Required task :: Look through the listing and locate every line containing the word "that"; copy those lines.

Stored items from a collection:

########################################

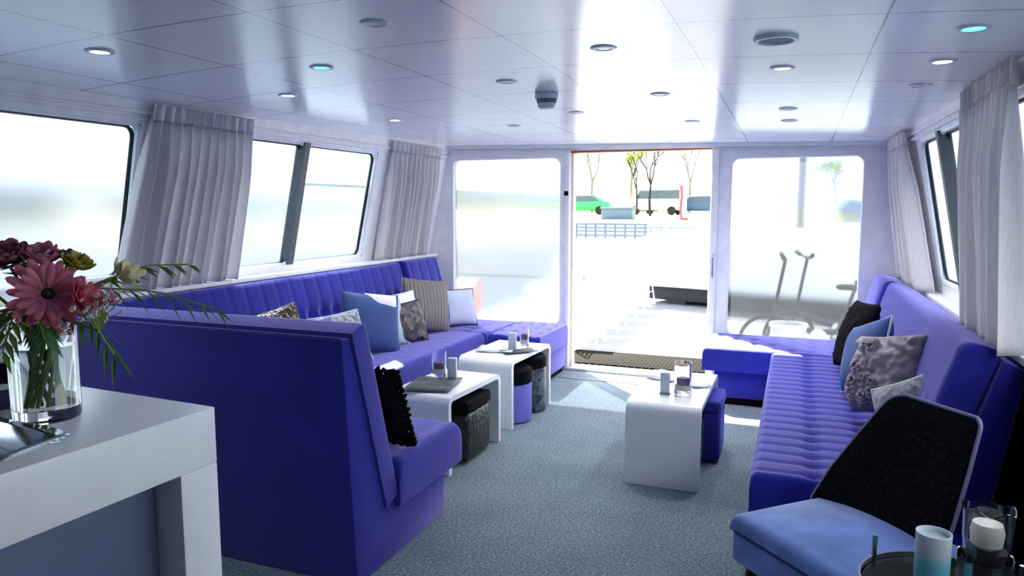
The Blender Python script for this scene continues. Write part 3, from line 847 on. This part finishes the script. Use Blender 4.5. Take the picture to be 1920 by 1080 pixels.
def flower(name, label, c, nrm, R, mat, petals=16, rings=2, core=.24, cup=.15, k=0, wide=.2, cat='flower', corem=None, group=None):
    c = Vector(c); n_ = Vector(nrm).normalized(); x = n_.orthogonal().normalized(); y = n_.cross(x)
    t = thing(name, label, cat, tuple(c), 0, group)
    m = MB()
    for rg in range(rings):
        RR = R*(1-.22*rg)
        for i in range(petals):
            a = 2*PI*(i+.5*rg)/petals+random.uniform(-.06, .06); d_ = x*math.cos(a)+y*math.sin(a); e_ = n_.cross(d_)
            rr = RR*random.uniform(.92, 1.05); cu = cup*random.uniform(.6, 1.3)+.25*rg
            vs = []
            for f, wf in ((.1, .4), (.4, .85), (.75, 1.0), (.93, .7), (1.0, .15)):
                h_ = n_*(rr*cu*f*f+.004*rg)
                for s_ in (-1, 0, 1): vs.append(d_*rr*f+e_*s_*rr*wide*wf+h_+n_*(abs(s_)*.02*R))
            m.add(vs, [(q*3+p, q*3+p+1, q*3+p+4, q*3+p+3) for q in range(4) for p in (0, 1)])
    pe = m.done('petals', mat, t, smooth=60)
    md = pe.modifiers.new('thick', 'SOLIDIFY'); md.thickness = .0012
    if core:
        Mc = frame(n_*.002, x, y)
        MB().lathe([(.0005, R*.14), (R*core*.6, R*.12), (R*core, R*.02), (R*core*.9, -.002)], 18, Mc).done('flower_centre', corem or M_core, t)
    m = MB(); stem(m, c-n_*.004, k)
    for v in m.bm.verts: v.co -= c
    m.done('stem', M_stem, t)
    return t
flower('gerbera', 'large pink gerbera facing the room, centre of the bouquet', (-1.478, 1.055, 1.285), cd, .08, M_pink, 17, 2, .2, .1, 0, .13)
flower('gerbera', 'coral gerbera turned sideways at the left edge of the picture', (-1.60, .985, 1.30), (.3, -.9, .3), .07, M_coral, 16, 2, .2, .35, 1, .14)
flower('gerbera', 'half closed hot pink gerbera overlapping the right of the large pink one', (-1.425, 1.085, 1.268), (.75, .2, .4), .045, M_coral, 14, 3, .18, .6, 2)
flower('rose', 'dusty rose bloom above the large pink gerbera', (-1.54, 1.09, 1.35), (.3, -.3, 1), .045, M_lilac, 9, 3, 0, .6, 3, .38)
flower('rose', 'mauve bloom at the top left of the bouquet', (-1.585, 1.05, 1.345), (.2, -.5, 1), .05, M_mauve, 9, 3, 0, .6, 4, .38)
flower('statice', 'plum coloured small bloom at the top right of the bouquet', (-1.51, 1.13, 1.352), (.3, .1, 1), .03, M_plum, 9, 2, 0, .4, 5, .35)
flower('carnation', 'lime yellow bloom right of the dusty rose bloom', (-1.475, 1.12, 1.335), (.5, 0, 1), .035, M_yel, 10, 3, 0, .6, 6, .36)
flower('lily_bud', 'cream pointed bloom at the right of the bouquet', (-1.395, 1.16, 1.315), (.8, .4, .5), .04, plain('petal_cream', (224, 218, 170), .6), 6, 2, 0, .9, 7, .3)
flower('rose', 'dark maroon bloom low at the left of the bouquet', (-1.60, .99, 1.24), (.3, -.8, .2), .045, plain('petal_maroon', (56, 20, 30), .6), 9, 3, 0, .5, 8, .38)
# sprays of tiny blossoms
def spray(label, c, n_, R, mat, k):
    c = Vector(c); t = thing('blossom_spray', label, 'flower', tuple(c))
    m = MB(); s_ = MB()
    for i in range(n_):
        p = Vector((random.gauss(0, R), random.gauss(0, R), random.gauss(0, R*.7)))
        r_ = random.uniform(.003, .006)
        for j in range(5):
            a = 2*PI*j/5; q = p+Vector((math.cos(a)*r_, math.sin(a)*r_*.6, math.sin(a)*r_*.6))
            m.lathe([(.0005, r_*.6), (r_*.6, 0), (.0005, -r_*.6)], 6, None, q)
        s_.tube([(0, 0, -.05), p*.5+Vector((0, 0, -.015)), p], .0009, 4)
    m.done('blossoms', mat, t); stem(s_, c-Vector((0, 0, .05)), k)
    for v in s_.bm.verts:
        if (v.co-c).length < .0 or v.co.z > .9: v.co -= c
    s_.done('twigs', M_stem, t)
spray('spray of tiny white blossoms right of the gerberas', (-1.38, 1.09, 1.255), 26, .022, M_white2, 9)
spray('spray of tiny pink and brown buds right of the gerberas', (-1.40, 1.12, 1.275), 22, .022, M_lilac, 10)
spray('spray of tiny white blossoms hanging at the left edge beside the vase', (-1.62, 1.0, 1.185), 20, .02, M_white2, 11)
spray('pale pink blossoms below the large gerbera', (-1.465, 1.04, 1.225), 26, .025, M_lilac, 12)
# fronds
def frond(label, pts, n_, ll, mat, k, wdt=.008):
    pts = [Vector(p) for p in pts]; o_ = pts[0]
    t = thing('palm_frond', label, 'leaf', tuple(o_))
    def at(f):
        q = f*(len(pts)-1); i = min(int(q), len(pts)-2); return pts[i].lerp(pts[i+1], q-i)
    MB().tube([at(i/10)-o_ for i in range(11)], .002, 5).done('rachis', M_stem, t)
    m = MB()
    for i in range(n_):
        f = .25+.75*i/(n_-1); p = at(f)-o_; d_ = (at(min(1, f+.05))-at(max(0, f-.05))).normalized()
        sd = d_.cross(Vector((0, 0, 1))).normalized()
        for s_ in (-1, 1):
            dr = (d_*.8+sd*s_*.75+Vector((0, 0, -.35))).normalized(); L_ = ll*(1-.45*abs(f-.5))*random.uniform(.8, 1.1)
            nn = dr.cross(Vector((0, 0, 1))).normalized()
            m.add([p, p+dr*L_*.4+nn*wdt/2, p+dr*L_+Vector((0, 0, -.25*L_)), p+dr*L_*.4-nn*wdt/2], [(0, 1, 2, 3)])
    lf = m.done('leaflets', mat, t, smooth=0); md = lf.modifiers.new('thick', 'SOLIDIFY'); md.thickness = .0008
    return t
nk = Vector((VX, VY, 1.24))
frond('feathery frond arching far right over the sofa back', (nk, (-1.47, 1.15, 1.29), (-1.36, 1.22, 1.28), (-1.25, 1.29, 1.235)), 9, .075, M_leafd, 1)
frond('pale green frond drooping right of the vase', (nk, (-1.48, 1.1, 1.25), (-1.42, 1.11, 1.22), (-1.375, 1.12, 1.15)), 7, .085, M_leafg, 2, .01)
frond('leafy frond rising to the right behind the blossoms', (nk, (-1.48, 1.18, 1.3), (-1.40, 1.24, 1.335), (-1.335, 1.3, 1.335)), 7, .06, M_leafg, 3, .014)
frond('dark frond drooping at the left of the vase', (nk, (-1.58, 1.04, 1.25), (-1.60, 1.0, 1.22), (-1.62, .97, 1.14)), 7, .08, M_leafd, 4, .012)
frond('dark leafy frond under the large gerbera', (nk, (-1.5, 1.04, 1.25), (-1.46, 1.02, 1.225), (-1.42, 1.0, 1.2)), 8, .06, M_leafd, 5, .016)
frond('green frond reaching forward over the vase rim', (nk, (-1.53, 1.03, 1.255), (-1.5, .99, 1.24), (-1.49, .96, 1.18)), 8, .065, M_leafg, 6, .014)
frond('dark frond filling the top of the bouquet', (nk, (-1.56, 1.08, 1.29), (-1.55, 1.07, 1.33), (-1.56, 1.06, 1.36)), 8, .06, M_leafd, 7, .016)
# tray and silver folder on the desk
t = thing('tray', 'dark blue tray with white rim behind the vase on the desk', 'tray', (-1.87, 1.12, 1.0), math.radians(-22))
M_navy = plain('tray_navy', (20, 24, 78), .5)
MB().box(-.17, .17, -.12, .12, 0, .01, .003).done('tray_base', M_navy, t)
for a, b, c, d_ in ((-.17, .17, -.12, -.108), (-.17, .17, .108, .12), (-.17, -.158, -.12, .12), (.158, .17, -.12, .12)):
    MB().box(a, b, c, d_, .01, .05, .002).done('tray_side', M_navy, t)
MB().tube([(-.17, -.12, .054), (.17, -.12, .054), (.17, .12, .054), (-.17, .12, .054)], .007, 8, True).done('rim', M_white, t, label='white rim')
t = thing('silver_folder', 'shiny silver folded brochure lying on the desk before the vase', 'brochure', (-1.47, .92, 1.0), math.radians(-12))
M_silver = plain('silver_foil', (200, 206, 214), .12, metal=1)
for i in range(3):
    m = MB()
    m.grid(lambda u, v, i=i: (-.17+.30*u+.012*i, -.06+.12*v+.01*i*(u-.5), .006+.008*i+.018*math.sin(u*PI)*(1-.2*i)+.006*math.sin(5*u+3*v)), 20, 6)
    o_ = m.done('foil_page', M_silver, t, smooth=180); md = o_.modifiers.new('thick', 'SOLIDIFY'); md.thickness = .001

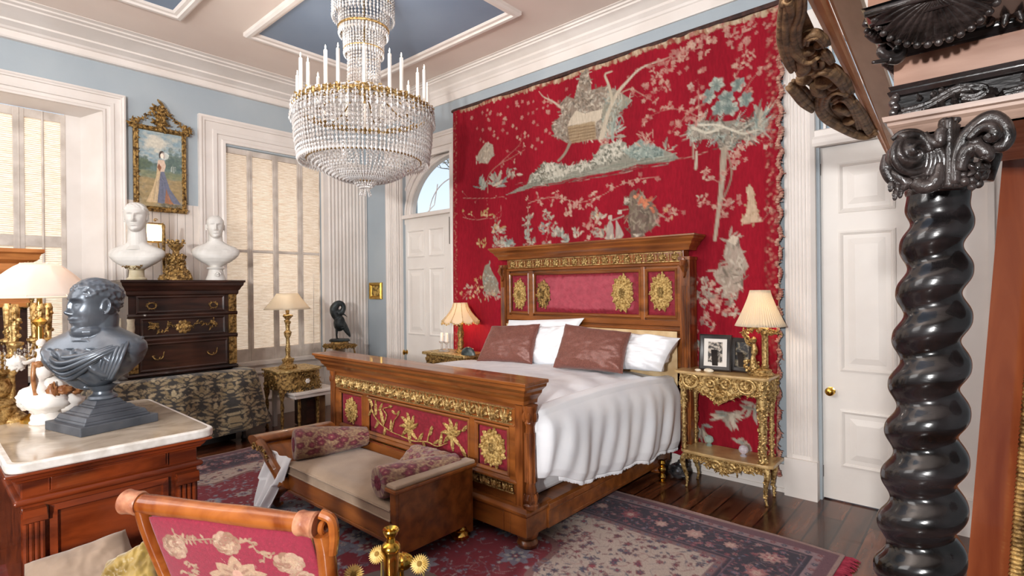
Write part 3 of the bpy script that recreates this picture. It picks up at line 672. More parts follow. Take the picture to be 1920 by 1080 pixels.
# plants rising behind the headboard
for x, y, p, n in ((912, 400, OC, 10), (936, 430, OC+GR, 26), (938, 455, GR, 20), (905, 460, OC, 14), (955, 460, TE, 24), (992, 415, GR, 20), (988, 440, TE, 22), (1000, 455, GR, 16), (1030, 405, GR, 10), (1022, 430, TE+PK, 18), (1046, 440, TE+GR, 30), (1060, 455, TE, 20), (1085, 440, PK+GR, 16), (1110, 425, PK, 10), (1122, 405, OC+GR, 14), (1128, 440, GR, 18), (1070, 400, PK, 14), (1082, 388, PK, 10), (1150, 455, GR, 14), (1200, 450, GR, 14)):
    tuft((x, y), n, 13, 5, p, -PI*1.1, .1, 8)
for a in ([(936, 470), (938, 440), (936, 405)], [(990, 470), (992, 430), (995, 400)], [(1020, 470), (1030, 430), (1030, 400)], [(1105, 460), (1115, 430), (1124, 400)]): spray(a, 9, 7, GR+PK[:1], jit=9)
# left rider
rid = [(905, 520), (912, 498), (920, 494), (926, 508), (936, 524), (940, 548), (932, 556), (914, 552), (908, 540)]
tp(rid, '#8c8877'); mass(rid, TE+GR, 50, 10, 4); mass([(870, 545), (890, 530), (948, 548), (945, 560), (880, 562)], OC+GR+PK, 60, 10, 5); spray([(872, 560), (890, 535), (898, 520)], 8, 6, OC)
# right side: obelisk figure and seated woman
ob = [(1400, 352), (1408, 346), (1414, 354), (1418, 378), (1426, 404), (1434, 414), (1396, 420), (1388, 414), (1400, 400), (1404, 376)]
tp(ob, '#c2ab90'); mass(ob, ['#d3bea2', '#a88d6f', '#c2ab90'], 26, 7, 4); spray([(1434, 412), (1448, 400), (1456, 392)], 6, 5)
wo = [(1362, 452), (1372, 440), (1384, 444), (1388, 462), (1398, 482), (1406, 500), (1396, 512), (1392, 532), (1380, 548), (1368, 562), (1352, 556), (1358, 540), (1346, 528), (1340, 512), (1352, 500), (1364, 496), (1356, 480)]
tp(wo, '#a99d8e'); mass(wo, ['#c1b5a5', '#8f8475', '#a99d8e', '#756b5f'], 70, 16, 4); tp([(1362, 452), (1372, 440), (1384, 446), (1376, 460)], '#cbbca8')
spray([(1350, 556), (1330, 560), (1305, 555)], 12, 9, PK+GR); spray([(1345, 545), (1325, 530), (1308, 520)], 10, 8, PK+GR); spray([(1368, 562), (1372, 580), (1360, 595)], 10, 9, GR+PK); spray([(1330, 560), (1322, 590), (1340, 605)], 10, 8, PK+GR)
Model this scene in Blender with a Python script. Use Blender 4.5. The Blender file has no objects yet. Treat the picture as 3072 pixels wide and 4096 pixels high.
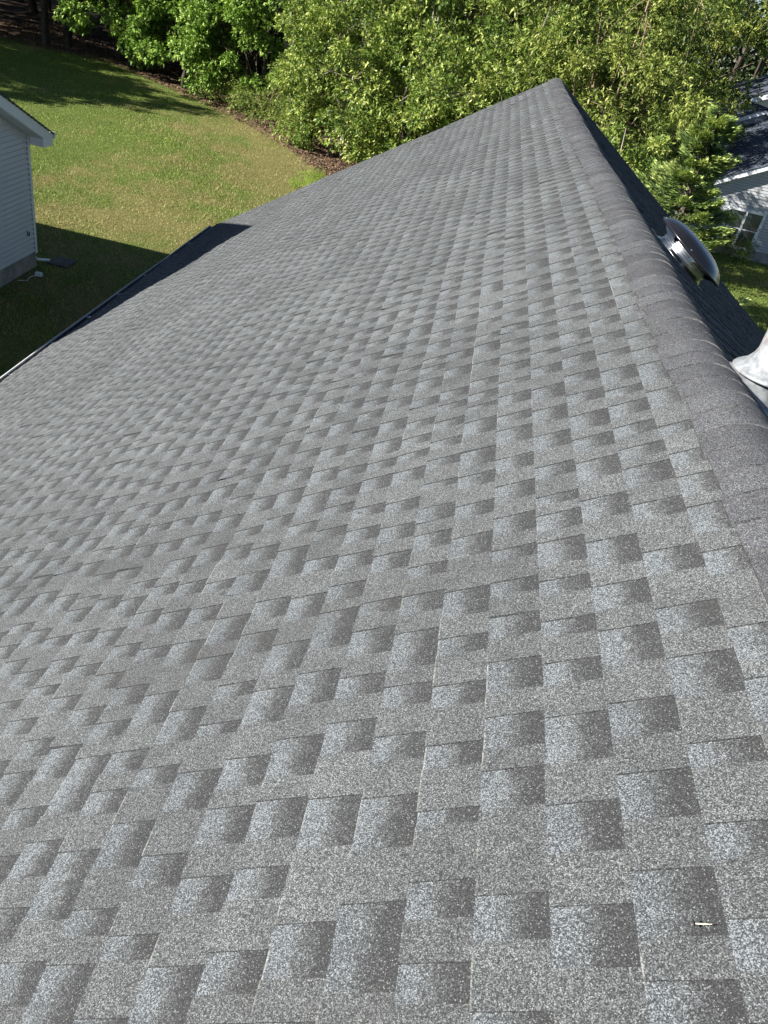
import bpy, math, random
import numpy as np
from mathutils import Vector, Matrix

# ---------------------------------------------------------------- camera, world, sun
scene = bpy.context.scene
COL = scene.collection
cam_d = bpy.data.cameras.new("camera")
cam = bpy.data.objects.new("camera", cam_d)
COL.objects.link(cam)
R3 = np.array([[.97244783, .23281608, -.01191179], [.14173807, -.54991126, .82310869], [.18508251, -.80211862, -.56775892]])
M = Matrix.Identity(4)
for r in range(3):
    M[r][0] = R3[r][0]; M[r][1] = -R3[r][1]; M[r][2] = -R3[r][2]
M[2][3] = 7.5
cam.matrix_world = M
cam_d.sensor_fit = 'VERTICAL'; cam_d.sensor_height = 36; cam_d.sensor_width = 27
cam_d.lens = 26.745; cam_d.clip_end = 1000; cam_d.clip_start = .05
scene.camera = cam

SUN = Vector((1, .472, -.575)).normalized()
world = bpy.data.worlds.new("World"); scene.world = world; world.use_nodes = True
wn = world.node_tree.nodes; bg = wn['Background']
sky = wn.new('ShaderNodeTexSky'); sky.sky_type = 'NISHITA'; sky.sun_disc = False
sky.sun_elevation = math.radians(27.5); sky.sun_rotation = math.radians(244.7); sky.air_density = .7; sky.dust_density = .2; sky.ozone_density = 1.5
world.node_tree.links.new(sky.outputs[0], bg.inputs[0]); bg.inputs[1].default_value = .05
sl = bpy.data.lights.new("sun", 'SUN'); sl.energy = 5.0; sl.angle = math.radians(.5); sl.color = (1, .965, .90)
so = bpy.data.objects.new("sun", sl); COL.objects.link(so); so.rotation_euler = SUN.to_track_quat('-Z', 'Y').to_euler()
scene.view_settings.view_transform = 'Standard'; scene.view_settings.look = 'None'
scene.view_settings.exposure = 1.38; scene.view_settings.gamma = 1

rnd = random.Random(7)
PI = math.pi

# ---------------------------------------------------------------- helpers
def tag(o, label=None, cat=None, group=None, kind=None):
    if label: o['label'] = label
    if cat: o['category'] = cat
    if group: o['group'] = group
    if kind: o['kind'] = kind
    return o

def empty(name, loc=(0, 0, 0), rz=0, parent=None):
    o = bpy.data.objects.new(name, None); COL.objects.link(o)
    o.location = loc; o.rotation_euler = (0, 0, rz); o.empty_display_size = .3
    if parent: o.parent = parent
    return o

def link(name, me, mat, parent=None, smooth=False):
    o = bpy.data.objects.new(name, me); COL.objects.link(o)
    if mat: me.materials.append(mat)
    if parent: o.parent = parent
    if smooth: me.polygons.foreach_set('use_smooth', [True] * len(me.polygons))
    return o

class MB:
    """collects vertices, faces and per-vertex float attributes"""
    def __init__(s): s.v = []; s.f = []; s.a = {}
    def add(s, vs, fs, **at):
        n = len(s.v); s.v.extend([tuple(p) for p in vs]); s.f.extend([tuple(i + n for i in f) for f in fs])
        for k in set(at) | set(s.a):
            l = s.a.setdefault(k, [0.0] * n); val = at.get(k, 0.0)
            l.extend(list(val) if hasattr(val, '__len__') else [val] * len(vs))
    def quad(s, a, b, c, d, **at): s.add([a, b, c, d], [(0, 1, 2, 3)], **at)
    def box(s, x0, x1, y0, y1, z0, z1, T=None, **at):
        vs = [Vector((x, y, z)) for z in (z0, z1) for y in (y0, y1) for x in (x0, x1)]
        if T: vs = [T(p) for p in vs]
        s.add(vs, [(0, 2, 3, 1), (4, 5, 7, 6), (0, 1, 5, 4), (2, 6, 7, 3), (0, 4, 6, 2), (1, 3, 7, 5)], **at)
    def tube(s, pts, rad, n=8, cap=True, **at):
        pts = [Vector(p) for p in pts]; rings = []
        up = Vector((.13, .27, .95)).normalized()
        for i, p in enumerate(pts):
            d = (pts[min(i + 1, len(pts) - 1)] - pts[max(i - 1, 0)]).normalized()
            u = d.cross(up)
            if u.length < .05: u = d.cross(Vector((1, 0, 0)))
            u.normalize(); w = d.cross(u); r = rad[i] if hasattr(rad, '__len__') else rad
            rings.append([p + (u * math.cos(2 * PI * k / n) + w * math.sin(2 * PI * k / n)) * r for k in range(n)])
        vs = [q for ring in rings for q in ring]
        fs = [(i * n + k, i * n + (k + 1) % n, (i + 1) * n + (k + 1) % n, (i + 1) * n + k) for i in range(len(pts) - 1) for k in range(n)]
        if cap: fs += [tuple(range(n))[::-1], tuple((len(pts) - 1) * n + k for k in range(n))]
        s.add(vs, fs, **at)
    def lathe(s, prof, n=40, T=None, a0=0, a1=2 * PI, **at):
        full = abs(a1 - a0 - 2 * PI) < 1e-6; m = n if full else n + 1
        vs = []
        for (r, z) in prof:
            for k in range(m):
                a = a0 + (a1 - a0) * k / n; p = Vector((r * math.cos(a), r * math.sin(a), z)); vs.append(T(p) if T else p)
        fs = [(i * m + k, i * m + (k + 1) % m, (i + 1) * m + (k + 1) % m, (i + 1) * m + k) for i in range(len(prof) - 1) for k in range(n)]
        s.add(vs, fs, **at)
    def build(s, name, mat, parent=None, smooth=False):
        me = bpy.data.meshes.new(name); me.from_pydata(s.v, [], s.f)
        for k, l in s.a.items():
            at = me.attributes.new(k, 'FLOAT', 'POINT'); at.data.foreach_set('value', l)
        me.update()
        return link(name, me, mat, parent, smooth)

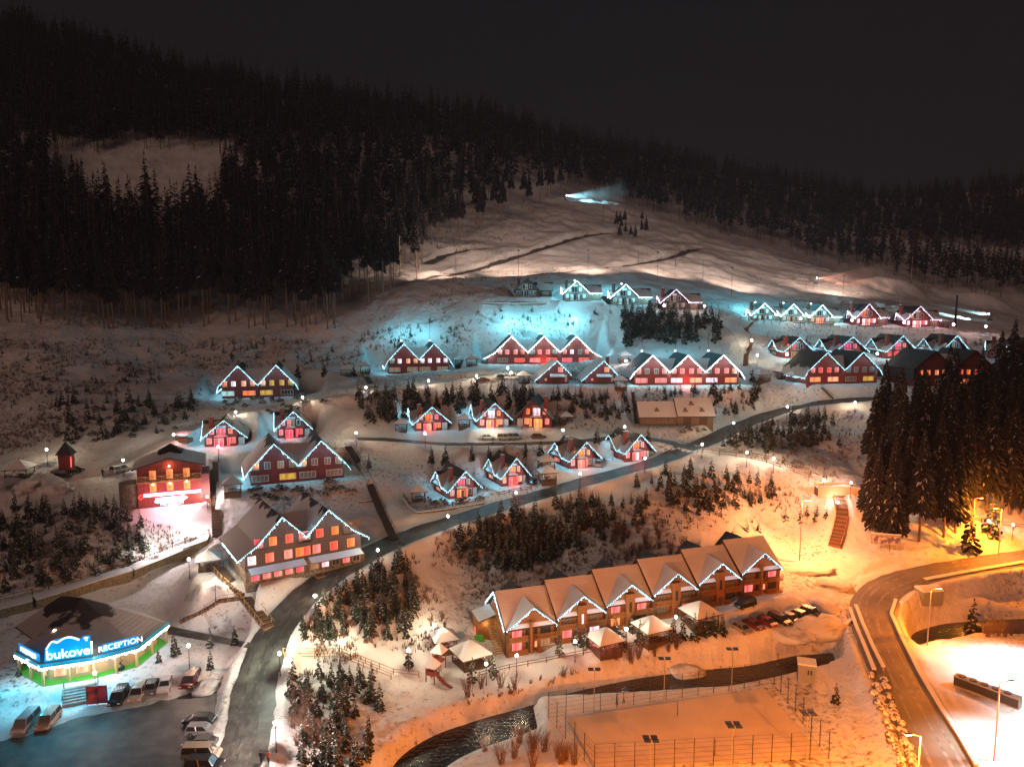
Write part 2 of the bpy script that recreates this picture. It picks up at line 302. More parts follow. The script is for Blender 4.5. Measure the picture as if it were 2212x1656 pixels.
M['darkroof'] = mat('dark_shingle', (.030, .026, .028), .7)
M['grey_metal'] = mat('grey_metal', (.30, .32, .33), .4, metal=.3)
M['rust_pole'] = mat('painted_pole', (.42, .34, .30), .5)
M['glass_dark'] = mat('dark_glass', (.035, .04, .045), .12)
M['curtain'] = mat('curtained_glass', (.26, .23, .19), .3, (.10, .09, .08), 3)
M['needle'] = mat('spruce_needles', (.030, .040, .022), .9, (.016, .024, .014), 3)
M['needle_far'] = mat('far_spruce_needles', (.018, .0155, .015), .95, (.010, .0095, .010), .12)
M['tree_snow'] = mat('branch_snow', (.52, .50, .49), .8)
M['bark'] = mat('bark', (.22, .15, .115), .95, (.13, .09, .07), 4)
M['twig'] = mat('bare_twigs', (.15, .085, .055), .95)
M['tyre'] = mat('tyre', (.02, .02, .02), .9)
M['turf'] = mat('artificial_turf', (.07, .42, .03), .9)
M['water'] = mat('stream_water', (.010, .011, .013), .14, bump=.35, bscale=1.6)
M['skin'] = mat('skin', (.45, .28, .2), .6); M['cloth'] = mat('dark_clothing', (.03, .028, .035), .9); M['cloth2'] = mat('blue_jeans', (.04, .05, .09), .9); M['cloth3'] = mat('orange_jacket', (.45, .13, .04), .9); M['hair'] = mat('dark_hair', (.03, .02, .015), .9)
M['bulb'] = emis('led_bulbs', (.50, .86, 1.0), 5.5); M['bulb_white'] = emis('bright_led_bulbs', (.80, .93, 1.0), 8)
M['bulb_pink'] = emis('pale_pink_led_bulbs', (.95, .82, 1.0), 5)
M['globe'] = emis('lamp_globe', (.86, .84, 1.0), 16); M['sodium'] = emis('sodium_lamp', (1.0, .52, .30), 22)
M['globe_warm'] = emis('warm_lamp_globe', (1.0, .85, .7), 16)
M['sign_cyan'] = emis('cyan_sign_edge', (.0, .24, .62), .85); M['sign_white'] = emis('white_sign_letters', (.80, .97, 1.0), 1.6)
M['neon_pink'] = emis('pink_neon_bar', (1.0, .30, .45), 9); M['neon_core'] = emis('white_neon_core', (1.0, .82, .88), 9); M['neon_blue'] = emis('blue_white_neon', (.66, .78, 1.0), 7)
M['text_white'] = emis('dim_white_letters', (.9, .85, .95), .9)
M['red_led'] = emis('red_led', (1.0, .04, .03), 6); M['green_led'] = emis('green_window', (.45, .95, .1), 1.6)
PANE = {'orange': ((1.0, .13, .012), 1.5), 'red': ((1.0, .035, .02), 1.5), 'pink': ((1.0, .06, .10), 1.5), 'rose': ((1.0, .15, .13), 1.5), 'warm': ((1.0, .30, .14), 1.6), 'white': ((1.0, .55, .60), 1.8),
        'yellow': ((.9, .42, .03), .8), 'amber': ((1.0, .22, .045), 1.5), 'cool': ((.55, .8, .75), .8), 'dim': ((.6, .38, .2), .28), 'magenta': ((1.0, .02, .13), 1.2)}
for k, (c, s) in PANE.items(): M['p_'+k] = emis('window_glow_'+k, c, s*.85, 'AUTO', True)
M['p_dark'] = M['glass_dark']; M['p_curtain'] = M['curtain']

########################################

Exercise answer ::
Write part 3 of the bpy script that recreates this picture. It picks up at line 672. More parts follow. Take the picture to be 1920 by 1080 pixels.
Write part 2 of the bpy script that recreates this picture. It picks up at line 302. More parts follow. The script is for Blender 4.5. Measure the picture as if it were 2212x1656 pixels.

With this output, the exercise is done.